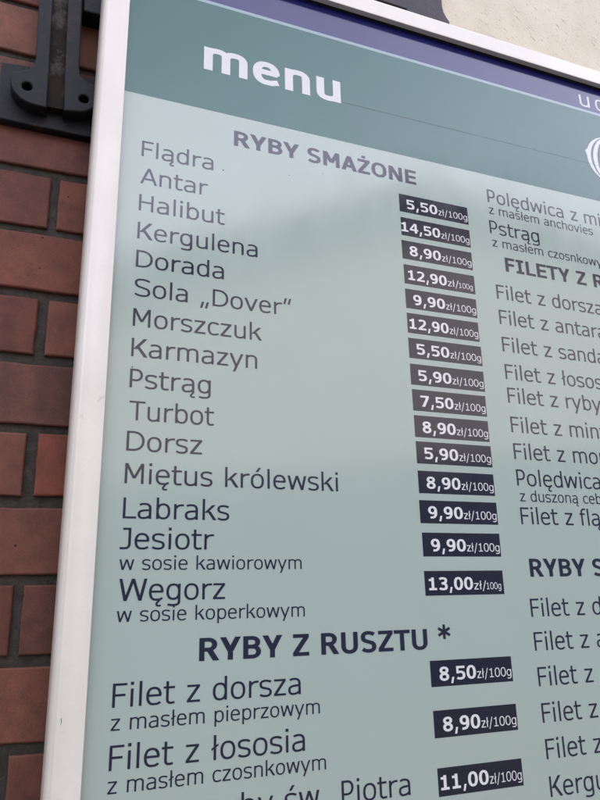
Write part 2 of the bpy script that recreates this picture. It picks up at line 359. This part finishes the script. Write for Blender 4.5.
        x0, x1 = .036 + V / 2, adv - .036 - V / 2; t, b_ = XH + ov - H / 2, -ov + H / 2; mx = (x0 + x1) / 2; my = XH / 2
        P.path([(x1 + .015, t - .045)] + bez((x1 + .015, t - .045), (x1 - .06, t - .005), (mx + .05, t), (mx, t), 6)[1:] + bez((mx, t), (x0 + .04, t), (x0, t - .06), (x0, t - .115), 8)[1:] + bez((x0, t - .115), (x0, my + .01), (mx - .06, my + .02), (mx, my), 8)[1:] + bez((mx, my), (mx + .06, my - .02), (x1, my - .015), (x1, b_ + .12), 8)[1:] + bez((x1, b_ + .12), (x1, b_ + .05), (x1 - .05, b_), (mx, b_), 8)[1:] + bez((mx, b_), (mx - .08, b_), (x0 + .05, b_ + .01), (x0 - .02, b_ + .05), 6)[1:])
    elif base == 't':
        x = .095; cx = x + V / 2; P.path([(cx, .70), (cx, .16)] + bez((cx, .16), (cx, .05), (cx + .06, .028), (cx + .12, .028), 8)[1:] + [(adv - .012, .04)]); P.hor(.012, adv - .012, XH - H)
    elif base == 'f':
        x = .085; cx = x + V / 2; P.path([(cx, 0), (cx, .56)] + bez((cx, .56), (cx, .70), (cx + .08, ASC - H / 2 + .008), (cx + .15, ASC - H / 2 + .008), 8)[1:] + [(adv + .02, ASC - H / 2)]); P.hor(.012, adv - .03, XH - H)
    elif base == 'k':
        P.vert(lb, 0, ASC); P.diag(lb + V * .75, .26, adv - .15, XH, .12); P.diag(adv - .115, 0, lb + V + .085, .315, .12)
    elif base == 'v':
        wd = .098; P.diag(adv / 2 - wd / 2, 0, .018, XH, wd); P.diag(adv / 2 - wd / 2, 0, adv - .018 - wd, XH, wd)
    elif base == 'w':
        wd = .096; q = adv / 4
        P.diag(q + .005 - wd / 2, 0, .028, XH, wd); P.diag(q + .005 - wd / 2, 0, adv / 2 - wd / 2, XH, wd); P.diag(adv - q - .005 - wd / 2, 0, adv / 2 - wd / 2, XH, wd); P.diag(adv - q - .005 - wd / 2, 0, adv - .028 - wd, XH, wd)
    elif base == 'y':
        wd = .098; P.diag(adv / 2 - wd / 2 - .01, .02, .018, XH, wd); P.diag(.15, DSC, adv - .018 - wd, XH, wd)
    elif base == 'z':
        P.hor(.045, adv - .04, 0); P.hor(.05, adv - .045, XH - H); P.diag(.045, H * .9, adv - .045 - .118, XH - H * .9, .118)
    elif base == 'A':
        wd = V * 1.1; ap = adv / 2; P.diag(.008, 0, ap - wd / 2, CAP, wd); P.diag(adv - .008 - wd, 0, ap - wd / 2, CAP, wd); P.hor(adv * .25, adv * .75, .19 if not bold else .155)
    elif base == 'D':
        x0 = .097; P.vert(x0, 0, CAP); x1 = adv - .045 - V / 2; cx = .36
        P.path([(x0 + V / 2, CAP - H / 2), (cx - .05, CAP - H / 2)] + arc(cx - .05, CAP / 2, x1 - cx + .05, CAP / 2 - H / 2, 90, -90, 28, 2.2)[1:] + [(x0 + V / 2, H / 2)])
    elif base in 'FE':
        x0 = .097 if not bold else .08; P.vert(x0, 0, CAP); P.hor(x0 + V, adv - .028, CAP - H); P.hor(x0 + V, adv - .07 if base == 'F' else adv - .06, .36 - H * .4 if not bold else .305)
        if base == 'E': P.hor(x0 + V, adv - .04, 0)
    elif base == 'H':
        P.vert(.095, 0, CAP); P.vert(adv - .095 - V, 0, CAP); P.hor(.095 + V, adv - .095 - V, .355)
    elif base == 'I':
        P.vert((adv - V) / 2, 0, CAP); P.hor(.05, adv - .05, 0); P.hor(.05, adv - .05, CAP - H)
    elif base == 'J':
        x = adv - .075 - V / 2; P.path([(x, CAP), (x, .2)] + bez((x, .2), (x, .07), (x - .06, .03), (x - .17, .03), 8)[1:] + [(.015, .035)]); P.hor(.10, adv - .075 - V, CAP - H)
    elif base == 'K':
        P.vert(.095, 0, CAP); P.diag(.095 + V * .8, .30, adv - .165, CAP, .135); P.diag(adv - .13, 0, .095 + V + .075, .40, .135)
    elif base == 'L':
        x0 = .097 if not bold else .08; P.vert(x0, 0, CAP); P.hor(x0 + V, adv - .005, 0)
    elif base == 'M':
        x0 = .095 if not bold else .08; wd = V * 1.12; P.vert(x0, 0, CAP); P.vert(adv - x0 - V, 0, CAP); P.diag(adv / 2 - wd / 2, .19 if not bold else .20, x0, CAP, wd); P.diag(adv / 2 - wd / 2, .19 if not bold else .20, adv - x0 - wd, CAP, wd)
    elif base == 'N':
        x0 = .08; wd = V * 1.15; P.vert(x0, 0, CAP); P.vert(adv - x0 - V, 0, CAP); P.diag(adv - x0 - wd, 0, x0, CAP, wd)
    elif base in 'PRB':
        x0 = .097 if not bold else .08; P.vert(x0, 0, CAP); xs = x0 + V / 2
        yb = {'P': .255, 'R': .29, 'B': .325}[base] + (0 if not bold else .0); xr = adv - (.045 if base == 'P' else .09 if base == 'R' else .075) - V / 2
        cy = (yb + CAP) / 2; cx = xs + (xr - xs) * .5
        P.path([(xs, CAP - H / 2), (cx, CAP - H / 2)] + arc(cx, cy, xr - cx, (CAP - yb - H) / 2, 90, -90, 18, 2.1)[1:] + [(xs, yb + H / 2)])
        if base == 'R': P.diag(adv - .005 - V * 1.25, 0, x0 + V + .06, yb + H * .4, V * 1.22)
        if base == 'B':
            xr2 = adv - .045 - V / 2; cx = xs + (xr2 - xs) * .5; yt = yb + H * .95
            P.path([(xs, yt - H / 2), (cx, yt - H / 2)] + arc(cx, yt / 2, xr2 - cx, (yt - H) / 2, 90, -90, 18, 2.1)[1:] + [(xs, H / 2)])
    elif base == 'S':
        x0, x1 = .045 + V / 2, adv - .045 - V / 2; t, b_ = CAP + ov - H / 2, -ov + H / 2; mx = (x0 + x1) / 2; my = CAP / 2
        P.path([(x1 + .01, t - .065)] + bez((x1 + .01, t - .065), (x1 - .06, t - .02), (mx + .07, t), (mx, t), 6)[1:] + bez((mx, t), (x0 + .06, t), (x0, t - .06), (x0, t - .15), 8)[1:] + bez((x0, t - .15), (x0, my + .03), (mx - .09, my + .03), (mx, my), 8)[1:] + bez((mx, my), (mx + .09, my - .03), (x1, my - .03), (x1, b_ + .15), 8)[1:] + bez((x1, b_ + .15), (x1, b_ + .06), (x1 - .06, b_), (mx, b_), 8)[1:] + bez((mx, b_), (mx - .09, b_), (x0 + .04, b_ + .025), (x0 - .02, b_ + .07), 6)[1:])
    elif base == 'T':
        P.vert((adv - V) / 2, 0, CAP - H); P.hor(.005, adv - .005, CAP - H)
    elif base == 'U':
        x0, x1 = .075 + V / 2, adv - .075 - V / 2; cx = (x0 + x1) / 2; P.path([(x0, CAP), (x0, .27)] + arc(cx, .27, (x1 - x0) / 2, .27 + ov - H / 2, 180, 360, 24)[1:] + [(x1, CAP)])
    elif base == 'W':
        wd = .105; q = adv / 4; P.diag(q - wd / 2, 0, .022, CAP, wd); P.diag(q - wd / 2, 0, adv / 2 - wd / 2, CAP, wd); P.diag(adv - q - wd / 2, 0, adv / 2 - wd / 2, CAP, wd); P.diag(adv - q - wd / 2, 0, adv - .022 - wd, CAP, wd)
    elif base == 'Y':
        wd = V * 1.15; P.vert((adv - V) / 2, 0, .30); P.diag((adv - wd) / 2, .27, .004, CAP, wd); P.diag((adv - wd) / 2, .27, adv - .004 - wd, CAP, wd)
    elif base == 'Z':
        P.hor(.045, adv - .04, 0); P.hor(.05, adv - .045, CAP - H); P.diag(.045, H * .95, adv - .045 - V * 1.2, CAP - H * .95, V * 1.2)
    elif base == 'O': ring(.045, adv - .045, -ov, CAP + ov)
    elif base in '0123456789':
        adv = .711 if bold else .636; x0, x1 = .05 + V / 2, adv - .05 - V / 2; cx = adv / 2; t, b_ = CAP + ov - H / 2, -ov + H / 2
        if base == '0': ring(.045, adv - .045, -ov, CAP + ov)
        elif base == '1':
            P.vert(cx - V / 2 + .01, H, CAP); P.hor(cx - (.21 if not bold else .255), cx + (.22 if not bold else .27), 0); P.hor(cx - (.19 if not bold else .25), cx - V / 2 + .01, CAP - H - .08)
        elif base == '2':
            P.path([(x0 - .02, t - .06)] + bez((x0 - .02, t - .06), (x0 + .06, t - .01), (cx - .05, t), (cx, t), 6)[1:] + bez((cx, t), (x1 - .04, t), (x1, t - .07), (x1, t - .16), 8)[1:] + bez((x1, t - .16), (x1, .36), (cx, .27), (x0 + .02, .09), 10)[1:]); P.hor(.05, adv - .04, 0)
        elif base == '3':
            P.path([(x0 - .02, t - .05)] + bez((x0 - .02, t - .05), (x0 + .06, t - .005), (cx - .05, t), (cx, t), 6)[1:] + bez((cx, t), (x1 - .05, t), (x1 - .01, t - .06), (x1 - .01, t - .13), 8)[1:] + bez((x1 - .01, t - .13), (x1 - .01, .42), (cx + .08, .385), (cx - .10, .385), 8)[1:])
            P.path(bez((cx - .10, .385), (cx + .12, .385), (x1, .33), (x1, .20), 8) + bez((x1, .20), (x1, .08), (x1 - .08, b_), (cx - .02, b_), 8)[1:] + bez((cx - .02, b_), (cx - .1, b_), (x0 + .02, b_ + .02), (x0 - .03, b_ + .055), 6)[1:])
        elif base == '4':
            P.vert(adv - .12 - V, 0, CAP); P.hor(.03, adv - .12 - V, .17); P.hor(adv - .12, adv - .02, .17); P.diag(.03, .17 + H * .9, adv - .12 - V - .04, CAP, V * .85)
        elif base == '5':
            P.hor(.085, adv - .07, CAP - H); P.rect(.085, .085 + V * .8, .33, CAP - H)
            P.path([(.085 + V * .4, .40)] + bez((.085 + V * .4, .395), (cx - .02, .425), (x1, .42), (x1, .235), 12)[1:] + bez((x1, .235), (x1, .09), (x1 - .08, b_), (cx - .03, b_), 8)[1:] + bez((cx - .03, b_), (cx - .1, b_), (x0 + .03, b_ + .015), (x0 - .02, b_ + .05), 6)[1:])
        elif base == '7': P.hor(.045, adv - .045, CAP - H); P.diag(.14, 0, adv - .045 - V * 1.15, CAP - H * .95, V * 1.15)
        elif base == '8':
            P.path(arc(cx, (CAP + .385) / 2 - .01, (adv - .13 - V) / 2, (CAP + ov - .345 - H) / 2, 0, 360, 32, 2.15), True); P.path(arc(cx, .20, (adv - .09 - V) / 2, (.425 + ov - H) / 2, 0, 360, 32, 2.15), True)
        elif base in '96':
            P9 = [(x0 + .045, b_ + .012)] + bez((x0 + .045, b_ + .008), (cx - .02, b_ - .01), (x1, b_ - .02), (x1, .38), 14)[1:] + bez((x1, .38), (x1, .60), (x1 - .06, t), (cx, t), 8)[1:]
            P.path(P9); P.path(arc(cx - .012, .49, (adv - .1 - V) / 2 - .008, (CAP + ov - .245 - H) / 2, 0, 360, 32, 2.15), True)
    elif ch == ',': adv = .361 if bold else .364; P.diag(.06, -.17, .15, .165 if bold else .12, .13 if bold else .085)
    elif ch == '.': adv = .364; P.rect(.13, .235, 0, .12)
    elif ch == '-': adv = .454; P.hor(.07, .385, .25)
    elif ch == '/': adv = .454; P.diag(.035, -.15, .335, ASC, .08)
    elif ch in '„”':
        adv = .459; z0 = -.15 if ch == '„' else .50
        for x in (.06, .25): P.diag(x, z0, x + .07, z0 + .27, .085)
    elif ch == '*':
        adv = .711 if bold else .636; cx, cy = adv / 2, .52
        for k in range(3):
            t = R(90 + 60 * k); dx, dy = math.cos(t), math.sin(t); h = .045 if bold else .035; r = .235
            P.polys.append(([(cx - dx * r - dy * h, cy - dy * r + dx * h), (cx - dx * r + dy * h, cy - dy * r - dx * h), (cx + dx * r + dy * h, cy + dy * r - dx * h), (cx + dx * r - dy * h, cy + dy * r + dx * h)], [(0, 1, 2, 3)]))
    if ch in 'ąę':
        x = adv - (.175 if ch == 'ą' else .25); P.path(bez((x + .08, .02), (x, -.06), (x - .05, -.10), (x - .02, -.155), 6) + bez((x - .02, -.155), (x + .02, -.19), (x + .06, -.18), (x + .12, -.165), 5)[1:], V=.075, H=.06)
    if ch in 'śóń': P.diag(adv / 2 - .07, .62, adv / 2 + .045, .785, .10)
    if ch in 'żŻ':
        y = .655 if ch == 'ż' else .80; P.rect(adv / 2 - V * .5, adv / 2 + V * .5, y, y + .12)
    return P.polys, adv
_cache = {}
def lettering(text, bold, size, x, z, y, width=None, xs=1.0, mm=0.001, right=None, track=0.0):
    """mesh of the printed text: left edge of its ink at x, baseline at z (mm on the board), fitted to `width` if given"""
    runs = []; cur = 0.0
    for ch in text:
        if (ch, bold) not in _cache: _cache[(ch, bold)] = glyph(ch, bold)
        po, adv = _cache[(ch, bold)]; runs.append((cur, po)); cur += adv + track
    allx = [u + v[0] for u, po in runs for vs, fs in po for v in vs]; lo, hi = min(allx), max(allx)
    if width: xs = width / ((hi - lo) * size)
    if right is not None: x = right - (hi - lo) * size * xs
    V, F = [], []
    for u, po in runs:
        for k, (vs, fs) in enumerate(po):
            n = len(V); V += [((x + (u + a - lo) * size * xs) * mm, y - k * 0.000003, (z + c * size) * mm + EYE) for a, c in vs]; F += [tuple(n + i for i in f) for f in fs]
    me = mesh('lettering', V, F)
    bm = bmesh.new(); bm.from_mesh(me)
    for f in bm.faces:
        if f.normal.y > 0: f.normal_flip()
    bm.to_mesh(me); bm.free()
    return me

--

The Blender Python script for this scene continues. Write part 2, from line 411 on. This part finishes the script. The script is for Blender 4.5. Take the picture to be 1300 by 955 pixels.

* * *

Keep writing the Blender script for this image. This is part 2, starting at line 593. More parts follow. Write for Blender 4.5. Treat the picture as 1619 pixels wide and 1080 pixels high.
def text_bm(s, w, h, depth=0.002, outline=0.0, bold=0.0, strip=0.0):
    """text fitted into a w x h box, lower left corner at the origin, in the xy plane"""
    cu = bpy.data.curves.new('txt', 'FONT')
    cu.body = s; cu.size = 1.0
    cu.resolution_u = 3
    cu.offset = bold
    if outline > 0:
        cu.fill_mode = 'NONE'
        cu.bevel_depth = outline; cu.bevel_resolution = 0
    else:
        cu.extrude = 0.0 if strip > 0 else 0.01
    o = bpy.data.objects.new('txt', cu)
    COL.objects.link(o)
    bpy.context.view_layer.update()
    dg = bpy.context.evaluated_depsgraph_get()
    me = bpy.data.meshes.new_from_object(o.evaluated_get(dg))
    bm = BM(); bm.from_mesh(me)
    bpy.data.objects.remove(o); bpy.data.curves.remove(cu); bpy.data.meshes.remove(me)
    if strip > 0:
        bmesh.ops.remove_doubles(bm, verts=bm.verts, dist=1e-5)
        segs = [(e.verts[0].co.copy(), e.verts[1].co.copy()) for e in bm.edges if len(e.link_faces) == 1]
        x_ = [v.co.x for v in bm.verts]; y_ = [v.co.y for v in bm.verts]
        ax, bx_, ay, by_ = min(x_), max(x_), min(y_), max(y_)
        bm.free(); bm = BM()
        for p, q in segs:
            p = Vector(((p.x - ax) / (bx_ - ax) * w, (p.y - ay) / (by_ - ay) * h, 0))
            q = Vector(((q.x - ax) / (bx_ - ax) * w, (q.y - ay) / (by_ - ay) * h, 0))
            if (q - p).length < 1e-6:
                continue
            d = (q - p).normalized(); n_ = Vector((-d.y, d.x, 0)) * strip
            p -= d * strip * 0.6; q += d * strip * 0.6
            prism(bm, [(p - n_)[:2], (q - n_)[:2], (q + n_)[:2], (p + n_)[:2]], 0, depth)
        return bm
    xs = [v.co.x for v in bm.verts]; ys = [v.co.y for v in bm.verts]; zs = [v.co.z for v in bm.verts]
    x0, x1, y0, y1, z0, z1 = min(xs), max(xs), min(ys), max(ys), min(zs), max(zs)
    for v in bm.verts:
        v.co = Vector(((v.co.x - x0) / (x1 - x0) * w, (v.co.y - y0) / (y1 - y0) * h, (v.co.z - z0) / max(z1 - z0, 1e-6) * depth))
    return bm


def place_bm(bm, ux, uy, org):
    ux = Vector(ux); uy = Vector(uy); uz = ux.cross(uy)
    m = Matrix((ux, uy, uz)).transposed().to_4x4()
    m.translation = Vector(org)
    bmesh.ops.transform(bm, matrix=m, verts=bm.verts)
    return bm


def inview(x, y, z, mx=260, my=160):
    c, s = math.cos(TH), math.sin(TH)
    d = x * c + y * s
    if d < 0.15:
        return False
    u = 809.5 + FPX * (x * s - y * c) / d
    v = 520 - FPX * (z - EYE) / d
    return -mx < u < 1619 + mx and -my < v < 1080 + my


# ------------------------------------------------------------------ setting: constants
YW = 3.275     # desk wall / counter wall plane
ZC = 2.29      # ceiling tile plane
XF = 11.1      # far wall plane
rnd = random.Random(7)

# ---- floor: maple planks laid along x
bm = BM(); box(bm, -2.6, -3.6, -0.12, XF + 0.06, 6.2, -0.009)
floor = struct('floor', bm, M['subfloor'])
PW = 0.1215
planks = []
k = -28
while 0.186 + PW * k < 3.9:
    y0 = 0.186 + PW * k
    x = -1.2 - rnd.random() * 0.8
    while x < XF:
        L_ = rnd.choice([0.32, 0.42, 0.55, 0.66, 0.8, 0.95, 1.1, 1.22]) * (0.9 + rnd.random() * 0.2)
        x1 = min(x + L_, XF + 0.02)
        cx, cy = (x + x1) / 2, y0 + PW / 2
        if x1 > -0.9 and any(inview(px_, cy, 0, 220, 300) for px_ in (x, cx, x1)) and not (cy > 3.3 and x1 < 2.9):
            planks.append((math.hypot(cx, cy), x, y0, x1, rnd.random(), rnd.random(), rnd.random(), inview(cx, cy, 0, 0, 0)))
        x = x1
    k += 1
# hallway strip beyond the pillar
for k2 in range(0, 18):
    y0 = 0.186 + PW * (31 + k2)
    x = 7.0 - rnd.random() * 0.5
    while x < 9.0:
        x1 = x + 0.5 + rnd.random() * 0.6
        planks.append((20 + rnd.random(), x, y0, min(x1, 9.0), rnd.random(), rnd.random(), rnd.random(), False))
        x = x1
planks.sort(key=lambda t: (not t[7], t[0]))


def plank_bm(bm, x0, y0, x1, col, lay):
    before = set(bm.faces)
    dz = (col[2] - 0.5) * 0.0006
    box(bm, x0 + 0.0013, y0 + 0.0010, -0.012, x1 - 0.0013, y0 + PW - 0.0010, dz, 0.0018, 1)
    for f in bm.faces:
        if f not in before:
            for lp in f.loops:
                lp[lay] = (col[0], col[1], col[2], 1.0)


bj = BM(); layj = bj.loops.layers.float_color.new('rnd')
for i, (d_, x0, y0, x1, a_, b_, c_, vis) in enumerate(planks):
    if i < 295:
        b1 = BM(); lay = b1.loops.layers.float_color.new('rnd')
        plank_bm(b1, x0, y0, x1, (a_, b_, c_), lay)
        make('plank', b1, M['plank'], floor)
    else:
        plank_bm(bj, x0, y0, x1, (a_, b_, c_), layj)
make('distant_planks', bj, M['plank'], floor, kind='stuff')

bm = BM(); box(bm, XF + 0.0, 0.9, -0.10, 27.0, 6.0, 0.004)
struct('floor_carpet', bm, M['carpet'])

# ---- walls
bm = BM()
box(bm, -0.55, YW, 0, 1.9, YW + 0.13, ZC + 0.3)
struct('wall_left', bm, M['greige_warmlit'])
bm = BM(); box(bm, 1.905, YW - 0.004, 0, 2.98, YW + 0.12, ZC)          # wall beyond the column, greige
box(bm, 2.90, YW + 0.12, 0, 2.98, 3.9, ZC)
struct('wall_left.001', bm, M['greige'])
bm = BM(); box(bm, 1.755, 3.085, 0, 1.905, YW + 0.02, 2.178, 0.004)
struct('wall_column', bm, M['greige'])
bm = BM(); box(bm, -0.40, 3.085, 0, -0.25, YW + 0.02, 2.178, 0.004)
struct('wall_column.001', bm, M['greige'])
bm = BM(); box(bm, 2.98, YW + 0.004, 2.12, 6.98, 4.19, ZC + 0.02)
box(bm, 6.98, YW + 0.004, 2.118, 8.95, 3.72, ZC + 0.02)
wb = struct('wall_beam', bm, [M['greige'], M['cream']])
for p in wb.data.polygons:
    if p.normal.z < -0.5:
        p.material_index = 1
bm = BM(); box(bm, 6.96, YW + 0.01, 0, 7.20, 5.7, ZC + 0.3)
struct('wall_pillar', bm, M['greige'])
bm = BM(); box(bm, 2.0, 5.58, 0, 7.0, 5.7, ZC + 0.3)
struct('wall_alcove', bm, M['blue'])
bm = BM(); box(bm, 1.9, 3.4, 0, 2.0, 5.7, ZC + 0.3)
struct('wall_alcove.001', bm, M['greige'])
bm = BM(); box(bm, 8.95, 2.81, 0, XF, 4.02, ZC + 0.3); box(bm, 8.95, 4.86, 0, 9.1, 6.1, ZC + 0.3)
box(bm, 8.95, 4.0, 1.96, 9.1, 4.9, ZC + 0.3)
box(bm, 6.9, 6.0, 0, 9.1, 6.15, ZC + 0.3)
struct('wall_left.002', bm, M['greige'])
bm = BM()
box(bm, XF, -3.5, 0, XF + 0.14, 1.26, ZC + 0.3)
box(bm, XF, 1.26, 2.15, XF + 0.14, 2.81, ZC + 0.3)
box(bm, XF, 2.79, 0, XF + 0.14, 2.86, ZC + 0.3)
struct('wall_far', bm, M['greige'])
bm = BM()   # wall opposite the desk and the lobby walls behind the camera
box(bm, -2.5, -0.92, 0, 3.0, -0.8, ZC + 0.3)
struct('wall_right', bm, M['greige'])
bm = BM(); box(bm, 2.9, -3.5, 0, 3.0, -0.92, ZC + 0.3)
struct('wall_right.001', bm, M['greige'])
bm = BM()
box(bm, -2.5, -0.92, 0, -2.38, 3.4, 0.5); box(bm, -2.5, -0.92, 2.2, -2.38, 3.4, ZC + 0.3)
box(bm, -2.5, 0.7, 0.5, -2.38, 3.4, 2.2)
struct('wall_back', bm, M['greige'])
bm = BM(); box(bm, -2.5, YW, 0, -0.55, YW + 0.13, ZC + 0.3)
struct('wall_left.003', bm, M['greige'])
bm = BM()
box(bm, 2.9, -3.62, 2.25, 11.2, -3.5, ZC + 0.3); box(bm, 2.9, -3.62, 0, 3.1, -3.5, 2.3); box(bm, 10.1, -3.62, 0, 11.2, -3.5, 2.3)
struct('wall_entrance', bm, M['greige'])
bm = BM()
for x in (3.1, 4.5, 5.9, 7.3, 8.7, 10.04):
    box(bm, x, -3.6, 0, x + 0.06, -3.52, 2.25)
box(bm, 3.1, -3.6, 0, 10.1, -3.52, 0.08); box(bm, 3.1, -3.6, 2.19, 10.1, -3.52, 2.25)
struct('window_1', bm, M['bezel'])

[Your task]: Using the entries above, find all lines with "Write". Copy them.

[Answer in full]:
Write part 2 of the bpy script that recreates this picture. It picks up at line 359. This part finishes the script. Write for Blender 4.5.
The Blender Python script for this scene continues. Write part 2, from line 411 on. This part finishes the script. The script is for Blender 4.5. Take the picture to be 1300 by 955 pixels.
Keep writing the Blender script for this image. This is part 2, starting at line 593. More parts follow. Write for Blender 4.5. Treat the picture as 1619 pixels wide and 1080 pixels high.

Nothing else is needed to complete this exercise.